Parce qu’en l’occurrence, il s’agit d’une centrale nucléaire. Au cœur du continent européen. Et qu’il n’est ni dans l’intérêt des Européens, ni des Ukrainiens, ni des Russes qu’elle soit touchée. En revanche, il est dans l’intérêt du commandement atlantiste de prendre nos populations en otage et de développer un chantage à la contamination nucléaire. Les États-Unis ont toujours mené des guerres sales, des guerres loin de chez eux, il n’y a aucune raison qu’ils portent plus d’attention à leurs «colonies européennes», qu’ils n’en ont porté à leurs «colonies» en Asie ou au Moyen-Orient. Et les médias en Occident, en jouant le jeu de la propagande de guerre dite «pro-ukrainienne», sans s’intéresser à l’opinion des Ukrainiens ne partageant pas leur position atlantiste radicale, permettent à ce risque d’augmenter.

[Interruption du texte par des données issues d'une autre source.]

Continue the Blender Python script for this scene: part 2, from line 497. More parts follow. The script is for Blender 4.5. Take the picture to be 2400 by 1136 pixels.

S’il ne s’agit pas d’éthique professionnelle, au moins l’instinct de survie devrait être une limite à la propagande. Pour notre sécurité à tous, il est fondamental que les médias osent devenir un contre-pouvoir et acceptent de regarder objectivement ce conflit en Ukraine, dans ses racines historiques, dans son contexte géopolitique, dans ses enjeux, du point de vue de l’intérêt des pays européens, qui n’est pas celui des États-Unis. Il est urgent que les médias cessent de mener leur chasse aux sorcières et de qualifier de sorcières à brûler sur l’échafaud médiatique toute personne qui tient un discours différent. Il est urgent d’avoir le courage du pluralisme et non pas de se réjouir du rétrécissement du discours public toléré, comme Patrick Cohen se demandant à quoi servait de fermer RT et Sputnik si c’est pour laisser les propos de Ségolène Royal circuler. L’on ne peut pas donner carte blanche au commandement atlantiste en Ukraine, l’on ne peut pas utiliser la propagande pour légitimer un risque de catastrophe nucléaire, c’est une question de bon sens. La guerre a aussi ses règles et ses limites, l’on se doit de rester Humain en toute condition. Comme les journalistes se doivent de rester des journalistes en toute circonstance.